The building is primarily comprised of four opaque concrete volumes that surround an open atrium that visitors move through to access the galleries. A library/lounge and an auditorium exist as separate volumes that are accessed through the atrium.
Each volume contains galleries of differing size and height that when viewed from outside gives added hierarchy to the overall assemblage of forms that makeup the museum. A cantilevered second story adds further differentiation to the building from the surrounding landscape.
Visitors and natural light enter the building through the gaps between the building’s main volumes. Just as one can interact with all sides of sculpture, the Everson acts as a singular form on the pedestal of the open plaza that surrounds it.
The sculptural ambition of the building is also evident in the way in which the concrete is finished with a striated chiseled look. It appears as if the building was crafted in a similar way to that of some of the artifacts that inhabit it.
In contrast to the way in which Pei blurred the entry sequence into the building, the way in which the second floor galleries is accessed is fairly prescribed.
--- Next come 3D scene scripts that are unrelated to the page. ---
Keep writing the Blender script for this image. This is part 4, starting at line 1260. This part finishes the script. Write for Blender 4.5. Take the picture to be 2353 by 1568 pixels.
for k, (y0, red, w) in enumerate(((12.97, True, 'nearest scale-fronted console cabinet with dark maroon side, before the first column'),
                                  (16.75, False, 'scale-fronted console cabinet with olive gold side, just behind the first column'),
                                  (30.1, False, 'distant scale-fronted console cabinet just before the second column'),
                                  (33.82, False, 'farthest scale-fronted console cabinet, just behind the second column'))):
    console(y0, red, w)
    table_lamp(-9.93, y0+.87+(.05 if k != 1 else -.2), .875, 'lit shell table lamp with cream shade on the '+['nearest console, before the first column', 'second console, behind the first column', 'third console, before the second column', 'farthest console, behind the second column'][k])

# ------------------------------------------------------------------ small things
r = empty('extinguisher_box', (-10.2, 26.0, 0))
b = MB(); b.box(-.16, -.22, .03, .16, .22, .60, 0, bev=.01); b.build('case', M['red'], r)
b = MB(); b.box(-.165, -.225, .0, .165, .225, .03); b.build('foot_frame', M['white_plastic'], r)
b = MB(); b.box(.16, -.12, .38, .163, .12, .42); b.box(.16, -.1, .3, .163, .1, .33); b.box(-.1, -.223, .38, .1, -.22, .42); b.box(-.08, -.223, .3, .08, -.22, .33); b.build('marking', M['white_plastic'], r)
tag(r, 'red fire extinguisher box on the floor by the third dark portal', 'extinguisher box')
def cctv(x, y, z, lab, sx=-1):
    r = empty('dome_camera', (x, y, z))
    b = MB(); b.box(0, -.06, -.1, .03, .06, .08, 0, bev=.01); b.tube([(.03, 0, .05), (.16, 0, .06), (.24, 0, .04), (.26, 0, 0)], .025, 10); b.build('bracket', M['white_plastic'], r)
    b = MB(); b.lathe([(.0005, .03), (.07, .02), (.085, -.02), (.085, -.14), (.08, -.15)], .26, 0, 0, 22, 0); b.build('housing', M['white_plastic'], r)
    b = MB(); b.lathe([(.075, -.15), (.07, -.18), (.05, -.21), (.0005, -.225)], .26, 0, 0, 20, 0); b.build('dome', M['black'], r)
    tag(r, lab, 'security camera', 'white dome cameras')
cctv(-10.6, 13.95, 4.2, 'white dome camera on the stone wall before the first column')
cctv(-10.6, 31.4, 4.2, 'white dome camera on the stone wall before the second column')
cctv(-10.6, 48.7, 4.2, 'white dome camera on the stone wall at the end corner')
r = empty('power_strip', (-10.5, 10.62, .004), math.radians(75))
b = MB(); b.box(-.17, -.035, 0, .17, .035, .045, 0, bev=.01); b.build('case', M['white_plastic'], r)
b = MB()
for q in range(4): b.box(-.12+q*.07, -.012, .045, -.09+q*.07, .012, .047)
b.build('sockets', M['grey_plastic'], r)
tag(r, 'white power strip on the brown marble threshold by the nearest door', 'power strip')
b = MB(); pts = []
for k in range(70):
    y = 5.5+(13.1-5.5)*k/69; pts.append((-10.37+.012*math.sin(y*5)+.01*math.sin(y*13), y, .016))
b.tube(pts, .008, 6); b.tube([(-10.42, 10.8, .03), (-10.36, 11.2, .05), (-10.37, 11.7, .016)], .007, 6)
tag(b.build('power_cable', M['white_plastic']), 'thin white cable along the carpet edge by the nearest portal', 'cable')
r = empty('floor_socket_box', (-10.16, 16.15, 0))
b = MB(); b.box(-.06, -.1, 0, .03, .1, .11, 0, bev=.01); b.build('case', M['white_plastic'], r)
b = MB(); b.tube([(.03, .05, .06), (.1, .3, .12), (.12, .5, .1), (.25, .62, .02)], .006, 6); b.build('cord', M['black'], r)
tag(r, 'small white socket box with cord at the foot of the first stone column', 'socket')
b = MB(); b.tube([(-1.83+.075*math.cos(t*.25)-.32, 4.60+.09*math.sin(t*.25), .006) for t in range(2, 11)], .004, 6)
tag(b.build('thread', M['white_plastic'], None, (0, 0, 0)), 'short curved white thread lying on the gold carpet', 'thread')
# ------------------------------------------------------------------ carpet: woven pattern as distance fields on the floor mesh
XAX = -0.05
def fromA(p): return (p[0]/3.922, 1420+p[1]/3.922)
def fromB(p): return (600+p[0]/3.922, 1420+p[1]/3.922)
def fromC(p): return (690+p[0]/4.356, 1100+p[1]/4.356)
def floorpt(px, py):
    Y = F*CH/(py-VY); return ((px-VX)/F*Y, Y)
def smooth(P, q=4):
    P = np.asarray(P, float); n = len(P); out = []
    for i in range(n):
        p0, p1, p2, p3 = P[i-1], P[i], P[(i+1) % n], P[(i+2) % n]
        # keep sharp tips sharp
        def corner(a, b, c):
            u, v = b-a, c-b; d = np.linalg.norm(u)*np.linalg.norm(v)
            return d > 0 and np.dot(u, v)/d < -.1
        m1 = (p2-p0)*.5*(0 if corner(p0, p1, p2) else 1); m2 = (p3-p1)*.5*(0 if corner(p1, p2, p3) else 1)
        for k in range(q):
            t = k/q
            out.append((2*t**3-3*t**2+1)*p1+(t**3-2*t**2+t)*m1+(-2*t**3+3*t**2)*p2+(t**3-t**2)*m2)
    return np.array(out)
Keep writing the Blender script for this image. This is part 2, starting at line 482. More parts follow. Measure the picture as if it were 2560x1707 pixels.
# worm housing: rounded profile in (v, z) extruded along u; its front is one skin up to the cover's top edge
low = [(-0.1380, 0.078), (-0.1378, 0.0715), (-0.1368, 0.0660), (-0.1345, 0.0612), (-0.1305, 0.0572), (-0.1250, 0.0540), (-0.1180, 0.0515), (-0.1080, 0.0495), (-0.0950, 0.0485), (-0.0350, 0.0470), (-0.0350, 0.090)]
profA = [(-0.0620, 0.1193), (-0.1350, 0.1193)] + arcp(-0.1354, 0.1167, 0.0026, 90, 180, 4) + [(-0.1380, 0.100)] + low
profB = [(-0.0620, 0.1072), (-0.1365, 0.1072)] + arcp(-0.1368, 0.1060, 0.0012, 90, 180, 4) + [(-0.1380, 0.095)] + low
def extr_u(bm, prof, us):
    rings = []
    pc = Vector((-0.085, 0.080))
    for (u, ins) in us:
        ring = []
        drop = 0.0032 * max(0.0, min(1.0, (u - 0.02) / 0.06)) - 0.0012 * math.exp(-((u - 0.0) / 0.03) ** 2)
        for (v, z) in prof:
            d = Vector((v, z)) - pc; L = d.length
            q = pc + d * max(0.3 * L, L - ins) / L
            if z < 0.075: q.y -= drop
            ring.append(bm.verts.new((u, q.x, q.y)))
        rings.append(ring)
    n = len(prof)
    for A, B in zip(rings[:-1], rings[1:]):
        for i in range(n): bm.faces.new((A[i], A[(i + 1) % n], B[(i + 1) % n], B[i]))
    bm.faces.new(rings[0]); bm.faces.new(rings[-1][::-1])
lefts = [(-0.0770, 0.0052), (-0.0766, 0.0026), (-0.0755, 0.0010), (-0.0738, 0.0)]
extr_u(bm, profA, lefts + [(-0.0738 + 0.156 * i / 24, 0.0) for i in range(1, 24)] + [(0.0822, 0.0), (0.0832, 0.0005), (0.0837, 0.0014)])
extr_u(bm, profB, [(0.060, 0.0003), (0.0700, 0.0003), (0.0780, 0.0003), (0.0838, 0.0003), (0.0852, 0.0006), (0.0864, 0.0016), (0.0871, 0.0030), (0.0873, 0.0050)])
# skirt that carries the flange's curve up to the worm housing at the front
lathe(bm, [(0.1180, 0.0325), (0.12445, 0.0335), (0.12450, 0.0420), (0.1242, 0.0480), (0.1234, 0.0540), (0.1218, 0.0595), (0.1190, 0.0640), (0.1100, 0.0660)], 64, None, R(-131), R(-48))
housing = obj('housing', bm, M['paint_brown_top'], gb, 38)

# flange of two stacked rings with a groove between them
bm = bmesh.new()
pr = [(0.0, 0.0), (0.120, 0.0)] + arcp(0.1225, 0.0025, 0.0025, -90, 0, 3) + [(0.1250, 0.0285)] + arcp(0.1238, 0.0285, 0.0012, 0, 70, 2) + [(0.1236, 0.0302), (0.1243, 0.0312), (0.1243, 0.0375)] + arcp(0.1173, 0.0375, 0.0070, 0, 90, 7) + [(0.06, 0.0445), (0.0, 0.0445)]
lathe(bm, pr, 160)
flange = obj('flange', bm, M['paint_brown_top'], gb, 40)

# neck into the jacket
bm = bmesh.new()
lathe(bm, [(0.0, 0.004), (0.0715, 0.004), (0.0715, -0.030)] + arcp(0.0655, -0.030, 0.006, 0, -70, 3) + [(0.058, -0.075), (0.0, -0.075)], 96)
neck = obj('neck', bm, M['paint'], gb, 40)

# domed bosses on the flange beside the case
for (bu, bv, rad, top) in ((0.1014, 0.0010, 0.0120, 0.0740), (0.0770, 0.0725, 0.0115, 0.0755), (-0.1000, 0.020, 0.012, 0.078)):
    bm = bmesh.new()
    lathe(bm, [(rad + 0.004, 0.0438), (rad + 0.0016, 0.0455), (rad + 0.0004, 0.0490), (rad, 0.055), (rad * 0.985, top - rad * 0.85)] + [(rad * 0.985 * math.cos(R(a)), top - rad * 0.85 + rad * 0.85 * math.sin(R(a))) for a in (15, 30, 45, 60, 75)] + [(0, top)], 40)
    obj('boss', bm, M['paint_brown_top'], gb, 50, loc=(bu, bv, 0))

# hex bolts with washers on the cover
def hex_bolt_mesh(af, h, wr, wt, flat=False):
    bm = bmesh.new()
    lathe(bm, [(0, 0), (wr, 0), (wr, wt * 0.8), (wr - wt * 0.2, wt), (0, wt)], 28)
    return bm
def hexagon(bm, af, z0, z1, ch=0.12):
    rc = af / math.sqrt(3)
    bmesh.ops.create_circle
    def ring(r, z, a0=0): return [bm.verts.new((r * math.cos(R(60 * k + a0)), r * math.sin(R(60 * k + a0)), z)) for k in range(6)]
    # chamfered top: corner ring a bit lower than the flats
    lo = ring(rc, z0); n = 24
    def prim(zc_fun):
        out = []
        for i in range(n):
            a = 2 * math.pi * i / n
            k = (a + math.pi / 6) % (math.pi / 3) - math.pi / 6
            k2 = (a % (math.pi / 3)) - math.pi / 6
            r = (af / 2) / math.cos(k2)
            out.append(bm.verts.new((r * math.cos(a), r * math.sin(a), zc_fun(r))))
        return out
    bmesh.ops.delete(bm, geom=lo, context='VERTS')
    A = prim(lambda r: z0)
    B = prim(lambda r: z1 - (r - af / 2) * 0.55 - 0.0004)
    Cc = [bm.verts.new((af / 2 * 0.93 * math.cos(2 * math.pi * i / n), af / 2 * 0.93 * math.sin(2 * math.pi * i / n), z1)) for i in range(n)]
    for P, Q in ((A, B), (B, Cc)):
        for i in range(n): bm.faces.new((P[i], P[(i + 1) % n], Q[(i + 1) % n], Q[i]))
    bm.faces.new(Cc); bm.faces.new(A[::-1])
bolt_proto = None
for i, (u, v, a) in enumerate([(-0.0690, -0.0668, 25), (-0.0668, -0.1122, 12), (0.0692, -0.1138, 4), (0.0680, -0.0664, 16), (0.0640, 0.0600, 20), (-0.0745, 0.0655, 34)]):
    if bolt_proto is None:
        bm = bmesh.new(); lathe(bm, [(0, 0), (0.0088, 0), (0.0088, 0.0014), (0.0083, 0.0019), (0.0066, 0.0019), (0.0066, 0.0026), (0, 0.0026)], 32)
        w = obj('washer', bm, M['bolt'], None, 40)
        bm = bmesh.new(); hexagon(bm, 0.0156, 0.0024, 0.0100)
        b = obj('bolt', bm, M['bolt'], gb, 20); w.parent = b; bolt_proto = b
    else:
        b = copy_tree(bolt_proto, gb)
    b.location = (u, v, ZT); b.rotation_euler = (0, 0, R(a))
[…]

A grand sculptural concrete spiral stair takes the building’s visitors up to a second level of galleries that overlooks the building's central atrium.
Concrete bridges connect the independent volumes weaving visitors from gallery to gallery through the main open atrium. This promenade serves to further objectify each gallery, adding to the sculptural ambitions of the building.
The building’s surrounding plaza contains various outdoor sculptures. A large pool of water is carved into the ground. This outdoor zone formally relates in language and scale to the building to the west. Video art, one its collection’s focuses has been projected on the Everson’s facades animating its concrete volumes.